# START OF DATASET CONTENT
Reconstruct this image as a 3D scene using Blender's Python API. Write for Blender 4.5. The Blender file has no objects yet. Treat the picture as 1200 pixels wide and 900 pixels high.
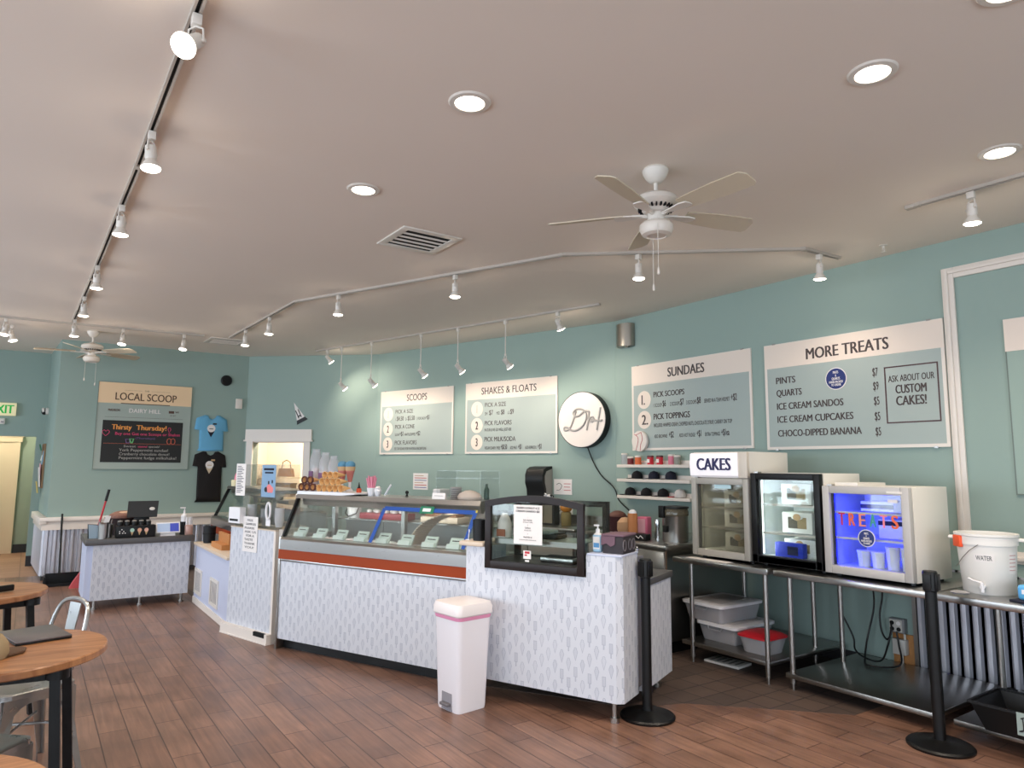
import bpy, bmesh, math, random
from mathutils import Vector, Matrix
random.seed(7)
scene = bpy.context.scene
COL = scene.collection
PI = math.pi

# ------------------------------------------------------------------ camera
FPX, PITCH, ROLL, YAW, EYE = 810.0, math.atan(97/810.0), 0.0075, math.radians(34.7), 1.6
_R = Vector((math.cos(YAW), -math.sin(YAW), 0)); _F0 = Vector((math.sin(YAW), math.cos(YAW), 0)); _Z = Vector((0, 0, 1))
_F = _F0*math.cos(PITCH) + _Z*math.sin(PITCH); _U = _Z*math.cos(PITCH) - _F0*math.sin(PITCH)
_ix = _R*math.cos(ROLL) + _U*math.sin(ROLL); _iy = _U*math.cos(ROLL) - _R*math.sin(ROLL)
cam_data = bpy.data.cameras.new('camera'); cam = bpy.data.objects.new('camera', cam_data); COL.objects.link(cam)
cam_data.sensor_fit = 'HORIZONTAL'; cam_data.sensor_width = 36.0; cam_data.lens = FPX/1200*36.0
cam_data.clip_start = 0.05; cam_data.clip_end = 200
cam.matrix_world = Matrix(((_ix.x, _iy.x, -_F.x, 0), (_ix.y, _iy.y, -_F.y, 0), (_ix.z, _iy.z, -_F.z, EYE), (0, 0, 0, 1)))
scene.camera = cam

# ------------------------------------------------------------------ colour management, world, daylight
vs = scene.view_settings
scene.display_settings.display_device = 'sRGB'
vs.view_transform = 'Standard'; vs.look = 'None'; vs.gamma = 1.0; vs.use_curve_mapping = False
vs.exposure = 0.2
scene.cycles.use_denoising = True
scene.cycles.max_bounces = 8; scene.cycles.diffuse_bounces = 4; scene.cycles.glossy_bounces = 4
scene.cycles.transmission_bounces = 6; scene.cycles.transparent_max_bounces = 16
scene.cycles.sample_clamp_indirect = 4.0
scene.cycles.caustics_reflective = False; scene.cycles.caustics_refractive = False
world = bpy.data.worlds.new('overcast_sky'); scene.world = world; world.use_nodes = True
world.node_tree.nodes['Background'].inputs[0].default_value = (0.62, 0.75, 0.95, 1)
world.node_tree.nodes['Background'].inputs[1].default_value = 1.2
def area(name, loc, target, sx, sy, power, col):
    l = bpy.data.lights.new(name, 'AREA'); l.shape = 'RECTANGLE'; l.size = sx; l.size_y = sy; l.energy = power; l.color = col
    o = bpy.data.objects.new(name, l); COL.objects.link(o); o.location = loc
    o.rotation_euler = (Vector(target)-Vector(loc)).to_track_quat('-Z', 'Y').to_euler(); return o
DAY = (0.80, 0.88, 1.0)
DAYP = 150
for i, (y0, y1) in enumerate(((-3.4, -0.4), (0.6, 3.6), (4.6, 7.6), (8.6, 11.6))):
    area('window_daylight', (-4.75, (y0+y1)/2, 1.75), (0, (y0+y1)/2, 1.6), y1-y0, 2.1, DAYP, DAY)
for i, (x0, x1) in enumerate(((-3.8, -0.8), (0.2, 3.2))):
    area('window_daylight', ((x0+x1)/2, -4.25, 1.75), ((x0+x1)/2, 0, 1.6), x1-x0, 2.1, DAYP*0.8, DAY)
CANW, TRACKW, PENDW = 75, 24, 22            # lamp powers
WARM = (1.0, 0.86, 0.70)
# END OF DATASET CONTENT
§ **PROMPT**: With the pictures left out, transcribe the material exactly.

§ **EXERCISE RESULT**:
Reconstruct this image as a 3D scene using Blender's Python API. Write for Blender 4.5. The Blender file has no objects yet. Treat the picture as 1200 pixels wide and 900 pixels high.
import bpy, bmesh, math, random
from mathutils import Vector, Matrix
random.seed(7)
scene = bpy.context.scene
COL = scene.collection
PI = math.pi

# ------------------------------------------------------------------ camera
FPX, PITCH, ROLL, YAW, EYE = 810.0, math.atan(97/810.0), 0.0075, math.radians(34.7), 1.6
_R = Vector((math.cos(YAW), -math.sin(YAW), 0)); _F0 = Vector((math.sin(YAW), math.cos(YAW), 0)); _Z = Vector((0, 0, 1))
_F = _F0*math.cos(PITCH) + _Z*math.sin(PITCH); _U = _Z*math.cos(PITCH) - _F0*math.sin(PITCH)
_ix = _R*math.cos(ROLL) + _U*math.sin(ROLL); _iy = _U*math.cos(ROLL) - _R*math.sin(ROLL)
cam_data = bpy.data.cameras.new('camera'); cam = bpy.data.objects.new('camera', cam_data); COL.objects.link(cam)
cam_data.sensor_fit = 'HORIZONTAL'; cam_data.sensor_width = 36.0; cam_data.lens = FPX/1200*36.0
cam_data.clip_start = 0.05; cam_data.clip_end = 200
cam.matrix_world = Matrix(((_ix.x, _iy.x, -_F.x, 0), (_ix.y, _iy.y, -_F.y, 0), (_ix.z, _iy.z, -_F.z, EYE), (0, 0, 0, 1)))
scene.camera = cam

# ------------------------------------------------------------------ colour management, world, daylight
vs = scene.view_settings
scene.display_settings.display_device = 'sRGB'
vs.view_transform = 'Standard'; vs.look = 'None'; vs.gamma = 1.0; vs.use_curve_mapping = False
vs.exposure = 0.2
scene.cycles.use_denoising = True
scene.cycles.max_bounces = 8; scene.cycles.diffuse_bounces = 4; scene.cycles.glossy_bounces = 4
scene.cycles.transmission_bounces = 6; scene.cycles.transparent_max_bounces = 16
scene.cycles.sample_clamp_indirect = 4.0
scene.cycles.caustics_reflective = False; scene.cycles.caustics_refractive = False
world = bpy.data.worlds.new('overcast_sky'); scene.world = world; world.use_nodes = True
world.node_tree.nodes['Background'].inputs[0].default_value = (0.62, 0.75, 0.95, 1)
world.node_tree.nodes['Background'].inputs[1].default_value = 1.2
def area(name, loc, target, sx, sy, power, col):
    l = bpy.data.lights.new(name, 'AREA'); l.shape = 'RECTANGLE'; l.size = sx; l.size_y = sy; l.energy = power; l.color = col
    o = bpy.data.objects.new(name, l); COL.objects.link(o); o.location = loc
    o.rotation_euler = (Vector(target)-Vector(loc)).to_track_quat('-Z', 'Y').to_euler(); return o
DAY = (0.80, 0.88, 1.0)
DAYP = 150
for i, (y0, y1) in enumerate(((-3.4, -0.4), (0.6, 3.6), (4.6, 7.6), (8.6, 11.6))):
    area('window_daylight', (-4.75, (y0+y1)/2, 1.75), (0, (y0+y1)/2, 1.6), y1-y0, 2.1, DAYP, DAY)
for i, (x0, x1) in enumerate(((-3.8, -0.8), (0.2, 3.2))):
    area('window_daylight', ((x0+x1)/2, -4.25, 1.75), ((x0+x1)/2, 0, 1.6), x1-x0, 2.1, DAYP*0.8, DAY)
CANW, TRACKW, PENDW = 75, 24, 22            # lamp powers
WARM = (1.0, 0.86, 0.70)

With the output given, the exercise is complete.